Tomamos para ello el camino principal, el que queda más señalado. Dejamos a mano derecha un carril que se desvía también en esa dirección. En un primer tramo avanzamos constreñidos entre las paredes de diversas cortinas y las matas de encinas jóvenes que crecen junto a ellas. Más adelante alcanzamos parajes más despejados y otra bifurcación, en la que hemos de optar por el ramal que continúa de frente. Debido a la existencia de tierras libres, las roderas que ahora se utilizan están marcadas en paralelo a la cañada antigua. Ésta, trazada a la misma orilla, se reconoce perfectamente, limitada por hileras de zarzas y carrascos cuyas frondas dificultan ahora su utilización. Junto a ella transitamos un largo trecho. Accedemos a una zona más elevada, un leve altozano conocido como cerro Valinduelo o Valdiñuelo. Desde él podemos divisar panorámicas más extensas. Por eso distinguimos al norte el Teso de Bárate y en otras direcciones Pereruela y la iglesia de Mogátar, ésta subida en su dominante otero. La trocha que hollamos se va diluyendo poco a poco. Cuando se pierde del todo seguimos campo a través, sorteando ciertas fincas aradas hasta topar con la cerca de alambres que marca físicamente la raya de la dehesa de Puercas. Antes cruzamos tangencialmente un par de grandes parcelas repobladas de pinos, con plantones aún jóvenes.

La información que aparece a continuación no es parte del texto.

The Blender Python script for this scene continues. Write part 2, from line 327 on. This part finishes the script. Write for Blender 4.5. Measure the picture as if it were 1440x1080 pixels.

El arbolado dominante es encinar casi por entero, en el que descubrimos ejemplares muy viejos, de troncos gruesos y retorcidos, realmente admirables. Ese latifundio, cuyo nombre completo es el de Santa Marina de Puercas, contó con más de 700 hectáreas. A lo largo de los siglos perteneció a la aristocracia. En el siglo XVIII era del Conde de Miranda y hacia 1930 del de Mora y Marqués de Campollano. En 1950 quiso comprarlo el citado pueblo de Piñuel, pero se adelantó el mayoral, quien se quedó con él. En nuestros días sigue destinado a cría extensiva de ganado vacuno. Continuamos nosotros hacia el mediodía bordeando la alambrada, hasta encontrar muy poco más allá otra valla trazada hacia el oriente, que es la que delimita la dehesa de Carbellino. Estamos de nuevo en el borde de otra gran propiedad, de cerca de 600 hectáreas, la cual históricamente fue posesión del convento jerónimo de Nuestra Señora de la Piedad de Benavente. A este cenobio pasó por donación de don Francisco Enríquez. Ese caballero la entregó en 1511 para fundar un proyectado monasterio en la localidad de Redelga, el cual al final se asentó en la villa benaventana. Con la Desamortización de los bienes eclesiásticos del siglo XIX pasó a manos laicas y tras diversas ventas a los actuales dueños. También se crían aquí vacas, las cuales deambulan semilibres generando gratas estampas pastoriles. Desde el enclave en el que estamos el terreno se hunde hacia el sur para formar una amena vaguada. Brillan, allá en el fondo, las aguas de una extensa laguna, la cual no conseguimos divisar entera. Más cerca sorprenden, de nuevo por su corpulencia, diversas encinas. Justo en el extremo en el que la cerca traza un ángulo recto, nosotros iniciamos el regreso hacia el pueblo. Estamos en los confines de los términos de Fresno y Mogátar con el propio de La Cernecina. Para ese retorno atravesamos hacia el noreste un nuevo pinar.

Buscamos en su extremo un carril que nos devolverá al punto de partida. Pasamos ahora por el medio de fincas largas y estrechas, desprovistas de árboles. Poco antes de empalmar con el camino por donde salimos, a modo de postrera despedida, admiramos otra vetusta encina, quizás la más recia e impactante de todas las que hemos contemplado. Su grueso tronco sostiene una copa asimétrica, modelada por los temporales de varios siglos.